According to Ms McGregor, Macforce had placed 75 former prisoners with client companies around WA in the past 17 months.

“As Macforce takes on the perceived risk of employing ex-prisoners, clients are more prepared to have them on site,” she said.

“We refer them to Curtin University for cultural awareness training if they are taking on indigenous employees and to talk to them about how to support ex-offenders.”

Ms McGregor said all 17 prisons in the state were involved in the program.

“The department has had 5,596 prisoners engaged in nationally accredited vocational education training and/or university studies since January 1, 2021, with most students enrolled in five or six units,” she said.

“Almost every prisoner in WA will be released at some point and return to the community.

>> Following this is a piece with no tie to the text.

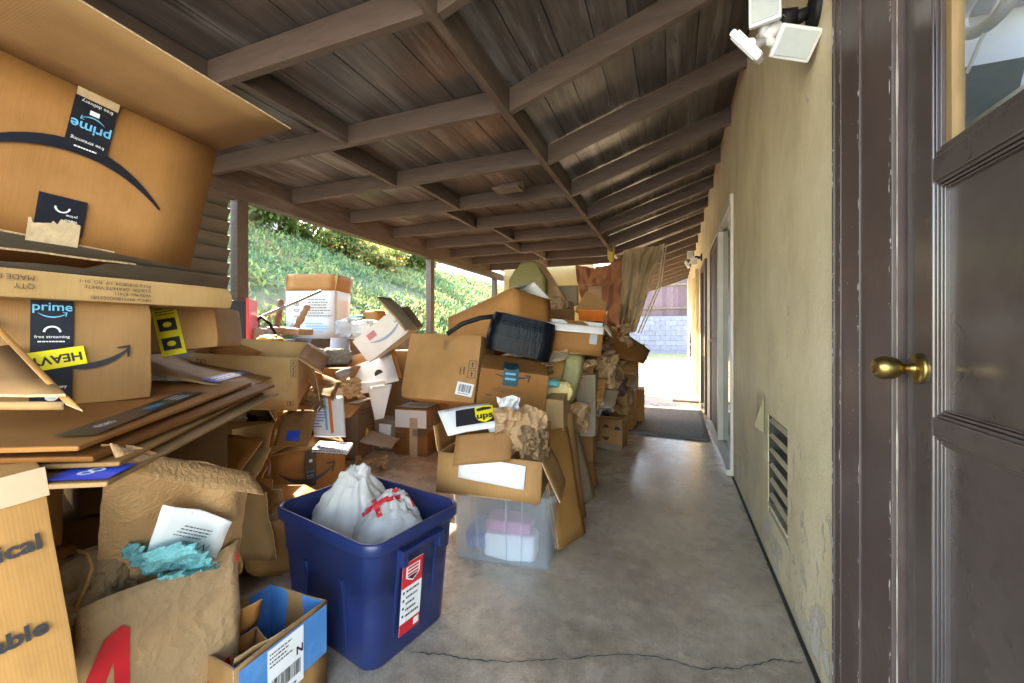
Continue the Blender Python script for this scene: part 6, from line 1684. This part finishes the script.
for (x0, y0, t0), (x1, y1, t1) in (((277, 330, 3.75), (282, 300, 3.78)), ((294, 330, 3.70), (307, 305, 3.72)), ((262, 334, 3.8), (254, 301, 3.85))):
    a, b = at(x0, y0, t0) - base, at(x1, y1, t1) - base; mb = MB(); n_ = 14
    prof_ = [.022, .026, .030, .022, .026, .032, .034, .030, .024, .030, .026, .022, .028, .030, .026]
    mb.tube([a.lerp(b, i / n_) for i in range(n_ + 1)], prof_, 12); mb.build('leg', M['wood_trim'], st)
mb = MB(); mb.tube([at(252, 325, 3.6), at(256, 319, 3.6), at(321, 291, 3.95)], .014, 8); p = tag(mb.build('metal_pole', M['metal']), 'grey metal pole slanting across the upturned stool', 'pole')
mb = MB(); mb.tube([at(253, 322, 3.6), at(262, 317, 3.58), at(270, 324, 3.56), at(275, 334, 3.55)], .014, 8); tag(mb.build('black_hose', M['black_plastic']), 'short black hose loop hanging from the grey metal pole', 'hose')
crumpled('blue_bag', 'bright blue plastic bag beside the red edged cabinet', 'bag', at(243, 338, 3.7), (.20, .2, .20), 'bag_blue', (0, 0, 0), .3, 3.4, 71)
crumpled('pale_bag', 'grey white plastic bag lying in front of the blue plastic bag', 'bag', at(256, 341, 3.5), (.24, .2, .11), 'bag_clear', (0, 0, 0), .3, 3.4, 72)
for k, (px, py, tt, dims, m, l) in enumerate(((350, 337, 4.4, (.26, .24, .22), 'bag_clear', 'milky bag stuffed with rubbish right of the grey bucket'), (366, 337, 4.3, (.28, .24, .20), 'bag_clear', 'second milky bag, nearest the tipped white printed box'), (357, 327, 4.7, (.16, .14, .16), mat('green jug plastic', (.12, .42, .28), .4, .2), 'small green jug behind the milky bags'), (375, 322, 4.8, (.24, .2, .16), 'card_pale', 'tan bundle behind the milky bags'))):
    crumpled('rubbish_bag' if k < 2 else ('jug' if k == 2 else 'bundle'), l, 'bag' if k < 2 else ('jug' if k == 2 else 'bundle'), at(px, py, tt) + Vector((0, 0, -.02)), dims, m, (0, 0, 0), .28 if k < 2 else .08, 3.2, 73 + k)
b_ = at(340, 338, 4.3)
t = thing('bucket', 'grey plastic bucket between the white printed carton and the milky bags', 'bucket', b_)
mb = MB(); mb.loft(lathe([(0, .09), (-.22, .11), (-.225, .12), (-.24, .12), (-.24, .108), (-.02, .088)]), cap0=True, cap1=True); o = mb.build('body', mat('bucket grey', (.30, .30, .33), .5, .1), t, mtx=Matrix.Rotation(rad(90), 4, 'Y'))
# red edged cabinet
t = thing('cabinet', 'black cabinet with a red side behind the long flat carton', 'cabinet', (at(214, 345, 3.3).x, at(214, 345, 3.3).y, 0), (0, 0, .78))
mb = MB(); mb.box((0, 0, .70), (.5, .36, 1.36)); mb.build('body', M['black_plastic'], t, bevel=.006)
mb = MB(); mb.box((.262, -.0, .70), (.022, .38, 1.40)); mb.build('side_panel', M['red'], t, bevel=.003)
mb = MB(); mb.box((-.0, -.19, 1.03), (.49, .02, .022)); mb.build('shelf_edge', M['card_white'], t)
# crumpled bright sack and tool
crumpled('red_yellow_sack', 'red and yellow printed sack slumped beside the stone wall', 'sack', at(270, 358, 3.1) + Vector((0, 0, -.05)), (.19, .16, .22), mat('red yellow print', (.62, .26, .04), .5, .8, 9, stain=(.5, .03, .02), stain_scale=7), (.1, .1, .3), .18, 3, 81)
std('carton holding up the red and yellow printed sack', 272, 380, 3.15, (.5, .4, .80), .2, 'card_dark', z=0)
std('flat light carton with a white edge below the red and yellow sack', 278, 362, 2.9, (.25, .2, .04), -.2, 'card_pale')
tl = thing('wood_clamp', 'orange stained wooden tool with a round dark knob leaning among the boxes', 'tool', at(310, 375, 2.9))
b0 = tl.location.copy(); mb = MB(); mb.bar(at(309, 400, 2.8) - b0, at(312, 357, 2.95) - b0, .05, .03); mb.bar(at(290, 360, 2.95) - b0, at(311, 358, 2.95) - b0, .05, .03); mb.build('frame', M['orange_wood'], tl, bevel=.004)
mb = MB(); mb.tube([at(311, 359, 2.88) - b0, at(322, 360, 2.84) - b0], [.05, .045], 18); mb.build('knob', M['dark_metal'], tl, bevel=.006)
sheet('cardboard_sheet', 'grey brown flap standing at the open end of the long brown open box', at(309, 377, 2.5), at(318, 392, 2.45) - at(301, 366, 2.5), Vector((-.02, .05, -.14)), .006, 'card_grey', .01)
for k, (px, py, tt, dims, l) in enumerate(((300, 352, 3.9, (.34, .3, .2), 'grey dusty sack slumped at the foot of the stone wall, left of two'), (330, 352, 3.9, (.36, .3, .2), 'grey dusty sack slumped at the foot of the stone wall, right of two'))):
    crumpled('dusty_sack', l, 'sack', at(px, py, tt) + Vector((0, 0, -.12)), (dims[0], dims[1], .15), crumple_mat('dusty grey cloth', (.17, .16, .14), .9, .3, .6, 9), (0, 0, k), .4, 3.4, 91 + k)
for px, tt, l in ((302, 3.8, 'box on the floor holding up the left dusty sack'), (334, 3.8, 'box on the floor holding up the right dusty sack')):
    std(l, px, 400, tt, (.44, .36, .82), .2, 'card_dark', z=0)

# ================= hanging tarpaulins
def hang(name, label, c00, c10, c01, c11, m, sd, folds=4, amp=.06, nu=60, nv=50, sag=.0):
    c00, c10, c01, c11 = map(Vector, (c00, c10, c01, c11))
    nn = (c10 - c00).cross(c01 - c00).normalized()
    def fn(a, b):
        p = c00.lerp(c10, a).lerp(c01.lerp(c11, a), b)
        z = amp * (.45 * math.sin(a * folds * 2 * PI + 2 * noise.noise(Vector((a * 2, b * 2, sd))) * 2) * (.25 + .75 * b) + .9 * noise.noise(Vector((a * 3, b * 2.5, sd))) + .5 * (1 - abs(2 * noise.noise(Vector((a * 5 + b * 3, b * 4 - a * 2, sd + 3))))) + .18 * noise.noise(Vector((a * 14, b * 12, sd))))
        return p + nn * z + Vector((0, 0, -sag * math.sin(PI * a) * (1 - b)))
    mb = MB(); mb.grid(fn, nu, nv)
    return tag(mb.build(name, m), label, 'tarpaulin')
m_rust = crumple_mat('rust brown tarpaulin', (.24, .115, .070), .45, .28, .6, 5, .28)
m_tan = crumple_mat('tan tarpaulin', (.30, .25, .17), .5, .22, .5, 5, .22)
a, b, c_, d_ = at(574, 264, 6.9), at(622, 259, 6.55), at(588, 330, 6.7), at(628, 330, 6.5)
t1 = hang('tarpaulin', 'rust brown tarpaulin hanging from the porch beam', a, b, c_, d_, m_rust, 1.2, 3, .15, sag=.08)
mb = MB(); mb.tube([a, (a + b) / 2 + Vector((0, 0, -.03)), b], .018, 6); mb.build('hem', m_rust, t1)
mb = MB(); p = at(588, 286, 6.62); q = at(602, 286, 6.58); mb.plate(p, q - p, Vector((0, 0, -.42)), .004, 6, 6, .01, .02); mb.build('patch', mat('pale patch', (.50, .36, .24), .7, .1), t1)
hang('tarpaulin', 'tan tarpaulin bunched and hanging beside the walkway', at(623, 250, 6.45), at(664, 243, 6.25), at(618, 338, 6.4), at(636, 331, 6.2), m_tan, 6.7, 4, .12, sag=.0)
mb = MB()
for k in range(2):
    a = at(664 + k * 2.5, 244, 6.2 + .05 * k); b = at(638 + k * 3, 333, 6.1); mb.tube([a, a.lerp(b, .5) + Vector((.10, 0, .03)), b], .012 - .003 * k, 6)
tag(mb.build('tie_cord', mat('pale cord', (.6, .55, .42), .8, .1)), 'pale cord along the edge of the tan tarpaulin', 'cord')
mb = blob((.10, .08, .28), .3, 3, 5); o = mb.build('yellow_rag', mat('yellow rag', (.60, .45, .10), .8, .2), weld=True); o.location = at(611, 262, 6.45); tag(o, 'small yellow rag knotted at the end of the porch beam', 'rag')

# ------------------------------------------------------------------ light
SUN = Vector((-1, .62, .95)).normalized()
el = math.asin(SUN.z); az = math.atan2(SUN.x, SUN.y)
w = bpy.data.worlds.new('World'); scene.world = w; w.use_nodes = True
nt = w.node_tree
sky = nt.nodes.new('ShaderNodeTexSky'); sky.sky_type = 'NISHITA'; sky.sun_disc = False
sky.sun_elevation = el; sky.sun_rotation = az
sky.air_density = 1.0; sky.dust_density = 1.0; sky.ozone_density = 1.0
nt.links.new(sky.outputs[0], nt.nodes['Background'].inputs['Color'])
nt.nodes['Background'].inputs['Strength'].default_value = .15
sd = bpy.data.lights.new('sun', 'SUN'); sd.energy = 2.0; sd.angle = rad(.5); sd.color = (1, .94, .84)
so = bpy.data.objects.new('sun', sd); C.objects.link(so)
so.rotation_euler = (-SUN).to_track_quat('-Z', 'Y').to_euler()
scene.view_settings.view_transform = 'Standard'
scene.view_settings.look = 'None'
scene.view_settings.exposure = 4.3
scene.view_settings.use_white_balance = True
scene.view_settings.white_balance_temperature = 8300
scene.view_settings.white_balance_tint = 12
scene.view_settings.gamma = 1
scene.view_settings.use_curve_mapping = False
scene.render.engine = 'CYCLES'
cy = scene.cycles
cy.max_bounces = 10; cy.diffuse_bounces = 7; cy.glossy_bounces = 4; cy.transmission_bounces = 8; cy.transparent_max_bounces = 12
cy.sample_clamp_indirect = 8
cy.use_denoising = True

“These people will need support like others in the community and might also need support in the workplace.

“The more we can do to ensure ex-prisoners have a means of employment and have a stable life on the outside, the less likely they are to re-offend and the more likely they are to lead productive law-abiding lives.”

A 2014 report by the WA Department of Corrective Services showed recidivism rates in the state had dropped significantly.

The number of offenders who left prison and returned to Corrective Services in 2013-14 was a 15.9 per cent reduction compared with statistics from 2009-10.

In the report’s foreword penned by then-Corrective Services Commissioner James McMahon, he said he hoped the department could reduce reoffending rates by 6 per cent per year.

The Department of Corrective Services confirmed the 2014 report held the latest version of this data, but updated statistics would soon be launched via an interactive dashboard.